-- Start --

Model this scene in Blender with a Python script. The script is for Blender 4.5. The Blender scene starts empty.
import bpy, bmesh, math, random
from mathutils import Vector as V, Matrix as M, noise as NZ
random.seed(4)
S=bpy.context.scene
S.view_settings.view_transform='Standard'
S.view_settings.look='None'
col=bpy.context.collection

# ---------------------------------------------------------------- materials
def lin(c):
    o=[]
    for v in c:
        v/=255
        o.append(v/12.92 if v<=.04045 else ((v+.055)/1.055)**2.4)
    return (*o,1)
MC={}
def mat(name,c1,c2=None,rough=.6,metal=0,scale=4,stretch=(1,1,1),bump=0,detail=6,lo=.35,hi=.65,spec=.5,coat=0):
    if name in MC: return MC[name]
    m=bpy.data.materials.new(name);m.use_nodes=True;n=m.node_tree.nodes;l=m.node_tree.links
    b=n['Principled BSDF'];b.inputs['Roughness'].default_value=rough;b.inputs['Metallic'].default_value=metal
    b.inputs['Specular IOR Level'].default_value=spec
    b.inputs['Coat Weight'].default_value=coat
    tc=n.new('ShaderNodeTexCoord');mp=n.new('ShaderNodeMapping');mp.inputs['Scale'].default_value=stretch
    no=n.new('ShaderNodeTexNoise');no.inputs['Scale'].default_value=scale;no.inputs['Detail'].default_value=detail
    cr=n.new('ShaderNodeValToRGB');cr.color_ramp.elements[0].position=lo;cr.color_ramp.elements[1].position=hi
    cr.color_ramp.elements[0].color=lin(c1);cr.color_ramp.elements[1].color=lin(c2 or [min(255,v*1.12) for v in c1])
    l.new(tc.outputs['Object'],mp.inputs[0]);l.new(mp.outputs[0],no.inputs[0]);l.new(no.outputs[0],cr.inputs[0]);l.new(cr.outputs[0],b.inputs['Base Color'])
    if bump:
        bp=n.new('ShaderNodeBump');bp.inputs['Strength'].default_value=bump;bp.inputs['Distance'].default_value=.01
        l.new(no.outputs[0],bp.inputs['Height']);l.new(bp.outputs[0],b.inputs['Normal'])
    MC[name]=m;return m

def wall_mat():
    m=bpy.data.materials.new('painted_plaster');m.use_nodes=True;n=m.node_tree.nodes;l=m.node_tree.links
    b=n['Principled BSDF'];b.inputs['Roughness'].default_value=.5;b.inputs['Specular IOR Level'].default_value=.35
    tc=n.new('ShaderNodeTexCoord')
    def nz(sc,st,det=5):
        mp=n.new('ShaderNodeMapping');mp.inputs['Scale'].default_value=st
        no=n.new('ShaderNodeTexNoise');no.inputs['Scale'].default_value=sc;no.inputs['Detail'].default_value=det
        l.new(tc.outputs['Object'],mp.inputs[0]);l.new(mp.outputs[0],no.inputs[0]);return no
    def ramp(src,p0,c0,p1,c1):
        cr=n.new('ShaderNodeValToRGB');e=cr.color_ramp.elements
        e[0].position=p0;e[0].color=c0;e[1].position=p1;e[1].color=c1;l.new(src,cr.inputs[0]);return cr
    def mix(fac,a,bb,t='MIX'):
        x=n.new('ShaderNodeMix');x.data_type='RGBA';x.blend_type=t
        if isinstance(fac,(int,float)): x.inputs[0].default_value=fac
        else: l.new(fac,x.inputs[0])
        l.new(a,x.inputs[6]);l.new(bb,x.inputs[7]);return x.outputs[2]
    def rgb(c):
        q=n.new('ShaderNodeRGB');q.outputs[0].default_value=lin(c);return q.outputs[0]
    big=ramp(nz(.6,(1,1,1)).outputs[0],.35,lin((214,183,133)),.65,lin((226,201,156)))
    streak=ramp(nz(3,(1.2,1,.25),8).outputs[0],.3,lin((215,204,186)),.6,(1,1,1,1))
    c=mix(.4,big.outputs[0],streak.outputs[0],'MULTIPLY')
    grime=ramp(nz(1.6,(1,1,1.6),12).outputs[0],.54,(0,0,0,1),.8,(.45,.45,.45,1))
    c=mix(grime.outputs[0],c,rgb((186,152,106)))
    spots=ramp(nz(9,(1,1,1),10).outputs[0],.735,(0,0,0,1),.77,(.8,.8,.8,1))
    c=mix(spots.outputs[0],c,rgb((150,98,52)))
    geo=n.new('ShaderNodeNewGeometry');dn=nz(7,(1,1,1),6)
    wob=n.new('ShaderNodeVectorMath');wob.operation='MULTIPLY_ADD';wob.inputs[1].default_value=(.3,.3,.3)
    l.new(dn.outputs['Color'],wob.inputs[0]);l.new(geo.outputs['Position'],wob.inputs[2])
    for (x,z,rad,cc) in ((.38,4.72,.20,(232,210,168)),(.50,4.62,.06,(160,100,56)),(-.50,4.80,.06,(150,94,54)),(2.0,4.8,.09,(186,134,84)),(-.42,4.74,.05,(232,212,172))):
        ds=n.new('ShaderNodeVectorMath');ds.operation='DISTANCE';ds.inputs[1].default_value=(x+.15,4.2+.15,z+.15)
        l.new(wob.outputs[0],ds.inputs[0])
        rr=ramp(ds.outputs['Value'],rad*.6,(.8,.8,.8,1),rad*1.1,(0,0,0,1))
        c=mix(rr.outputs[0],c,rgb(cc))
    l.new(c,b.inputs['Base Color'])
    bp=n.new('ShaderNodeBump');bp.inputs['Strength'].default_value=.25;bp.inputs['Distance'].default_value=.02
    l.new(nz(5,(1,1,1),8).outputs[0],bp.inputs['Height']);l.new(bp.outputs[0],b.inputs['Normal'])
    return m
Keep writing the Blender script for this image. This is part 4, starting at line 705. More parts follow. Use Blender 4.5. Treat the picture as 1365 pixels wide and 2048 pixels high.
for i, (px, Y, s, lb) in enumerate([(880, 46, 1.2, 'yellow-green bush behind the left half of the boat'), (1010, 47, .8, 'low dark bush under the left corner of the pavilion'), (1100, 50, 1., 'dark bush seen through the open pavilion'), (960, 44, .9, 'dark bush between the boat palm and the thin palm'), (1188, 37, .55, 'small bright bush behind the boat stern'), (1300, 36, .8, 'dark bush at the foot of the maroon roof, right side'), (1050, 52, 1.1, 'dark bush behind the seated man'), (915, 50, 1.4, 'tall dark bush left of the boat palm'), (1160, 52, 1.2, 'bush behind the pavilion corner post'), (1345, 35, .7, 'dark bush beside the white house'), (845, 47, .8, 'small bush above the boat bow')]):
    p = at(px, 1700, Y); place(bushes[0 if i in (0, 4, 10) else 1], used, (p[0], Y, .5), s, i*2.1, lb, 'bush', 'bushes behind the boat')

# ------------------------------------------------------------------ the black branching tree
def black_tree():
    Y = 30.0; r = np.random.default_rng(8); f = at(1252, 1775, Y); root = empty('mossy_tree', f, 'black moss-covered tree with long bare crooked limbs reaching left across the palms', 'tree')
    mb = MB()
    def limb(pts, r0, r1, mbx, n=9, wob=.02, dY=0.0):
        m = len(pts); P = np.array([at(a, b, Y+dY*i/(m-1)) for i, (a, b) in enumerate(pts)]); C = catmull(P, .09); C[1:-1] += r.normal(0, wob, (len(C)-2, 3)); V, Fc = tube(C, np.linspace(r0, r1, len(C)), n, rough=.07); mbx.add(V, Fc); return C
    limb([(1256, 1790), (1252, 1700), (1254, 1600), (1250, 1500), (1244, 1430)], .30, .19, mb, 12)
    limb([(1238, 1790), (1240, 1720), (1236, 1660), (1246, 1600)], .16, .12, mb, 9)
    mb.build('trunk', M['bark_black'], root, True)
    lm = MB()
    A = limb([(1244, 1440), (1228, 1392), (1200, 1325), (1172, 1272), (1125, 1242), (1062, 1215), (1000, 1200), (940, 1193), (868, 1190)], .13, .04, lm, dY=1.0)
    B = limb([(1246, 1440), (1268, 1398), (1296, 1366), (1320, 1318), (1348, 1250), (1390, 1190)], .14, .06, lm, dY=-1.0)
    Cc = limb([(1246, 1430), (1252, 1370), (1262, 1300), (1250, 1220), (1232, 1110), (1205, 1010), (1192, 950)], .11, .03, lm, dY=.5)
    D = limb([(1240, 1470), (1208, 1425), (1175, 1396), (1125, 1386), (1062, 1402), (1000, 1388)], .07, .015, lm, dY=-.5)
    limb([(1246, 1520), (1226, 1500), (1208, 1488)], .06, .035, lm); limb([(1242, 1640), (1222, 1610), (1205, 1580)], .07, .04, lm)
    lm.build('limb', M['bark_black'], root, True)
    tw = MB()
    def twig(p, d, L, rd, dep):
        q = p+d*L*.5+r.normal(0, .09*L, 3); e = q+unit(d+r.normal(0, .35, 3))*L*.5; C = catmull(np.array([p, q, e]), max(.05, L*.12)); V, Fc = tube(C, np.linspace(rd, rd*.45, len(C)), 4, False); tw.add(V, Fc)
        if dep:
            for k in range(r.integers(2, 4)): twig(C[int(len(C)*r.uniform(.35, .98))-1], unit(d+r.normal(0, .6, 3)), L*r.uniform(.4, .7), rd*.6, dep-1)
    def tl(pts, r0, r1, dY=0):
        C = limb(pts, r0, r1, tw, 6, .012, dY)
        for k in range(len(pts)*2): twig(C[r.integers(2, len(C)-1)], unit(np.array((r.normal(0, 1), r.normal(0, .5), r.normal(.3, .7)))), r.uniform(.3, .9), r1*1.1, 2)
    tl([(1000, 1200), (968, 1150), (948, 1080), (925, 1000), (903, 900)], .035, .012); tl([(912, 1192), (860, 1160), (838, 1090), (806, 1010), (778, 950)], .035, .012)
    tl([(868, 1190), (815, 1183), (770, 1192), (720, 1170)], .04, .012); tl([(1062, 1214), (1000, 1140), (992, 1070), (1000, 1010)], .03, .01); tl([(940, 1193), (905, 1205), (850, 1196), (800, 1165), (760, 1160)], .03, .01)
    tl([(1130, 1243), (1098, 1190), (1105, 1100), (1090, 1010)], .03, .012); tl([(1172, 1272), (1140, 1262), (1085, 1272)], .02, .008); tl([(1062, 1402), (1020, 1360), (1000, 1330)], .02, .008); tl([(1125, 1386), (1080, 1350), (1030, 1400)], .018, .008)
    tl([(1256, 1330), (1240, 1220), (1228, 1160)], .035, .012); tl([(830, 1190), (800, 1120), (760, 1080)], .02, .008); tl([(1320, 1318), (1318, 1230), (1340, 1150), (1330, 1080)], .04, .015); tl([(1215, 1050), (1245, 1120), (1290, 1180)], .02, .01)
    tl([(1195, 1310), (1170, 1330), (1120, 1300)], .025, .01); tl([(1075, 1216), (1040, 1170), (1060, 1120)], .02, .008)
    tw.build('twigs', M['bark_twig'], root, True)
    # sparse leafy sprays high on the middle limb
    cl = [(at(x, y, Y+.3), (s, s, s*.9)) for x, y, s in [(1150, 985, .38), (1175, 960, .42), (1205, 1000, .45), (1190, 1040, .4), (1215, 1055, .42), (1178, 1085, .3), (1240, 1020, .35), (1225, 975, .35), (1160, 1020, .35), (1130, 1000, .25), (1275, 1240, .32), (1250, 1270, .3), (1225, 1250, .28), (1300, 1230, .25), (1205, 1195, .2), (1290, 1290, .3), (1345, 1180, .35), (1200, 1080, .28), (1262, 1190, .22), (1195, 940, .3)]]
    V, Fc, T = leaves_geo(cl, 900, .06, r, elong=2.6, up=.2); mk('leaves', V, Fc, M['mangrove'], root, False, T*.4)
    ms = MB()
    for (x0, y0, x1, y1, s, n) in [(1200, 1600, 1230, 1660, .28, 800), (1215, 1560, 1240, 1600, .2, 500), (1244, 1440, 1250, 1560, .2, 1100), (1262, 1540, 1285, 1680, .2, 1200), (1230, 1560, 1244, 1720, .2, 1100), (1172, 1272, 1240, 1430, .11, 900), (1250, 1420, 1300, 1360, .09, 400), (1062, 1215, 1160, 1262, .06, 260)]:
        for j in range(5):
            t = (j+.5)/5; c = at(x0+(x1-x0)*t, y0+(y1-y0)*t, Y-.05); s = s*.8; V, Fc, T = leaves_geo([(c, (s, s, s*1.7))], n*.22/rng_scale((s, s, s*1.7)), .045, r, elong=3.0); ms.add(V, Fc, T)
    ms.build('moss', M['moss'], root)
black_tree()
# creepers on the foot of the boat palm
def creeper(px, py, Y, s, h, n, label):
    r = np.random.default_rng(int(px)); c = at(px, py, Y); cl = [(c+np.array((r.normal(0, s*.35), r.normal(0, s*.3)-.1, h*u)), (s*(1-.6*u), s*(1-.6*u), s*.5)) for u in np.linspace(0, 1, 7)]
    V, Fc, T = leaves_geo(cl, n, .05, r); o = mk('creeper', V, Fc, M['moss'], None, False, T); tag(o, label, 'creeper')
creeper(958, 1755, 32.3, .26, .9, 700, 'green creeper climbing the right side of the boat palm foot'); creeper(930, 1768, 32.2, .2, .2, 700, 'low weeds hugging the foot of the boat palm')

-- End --

## [THE EXERCISE]
Everything from the first line above through the line that contains "col=bpy.context.collection" should be duplicated exactly, please, and nothing beyond it.

## [RESPONSE]
Model this scene in Blender with a Python script. The script is for Blender 4.5. The Blender scene starts empty.
import bpy, bmesh, math, random
from mathutils import Vector as V, Matrix as M, noise as NZ
random.seed(4)
S=bpy.context.scene
S.view_settings.view_transform='Standard'
S.view_settings.look='None'
col=bpy.context.collection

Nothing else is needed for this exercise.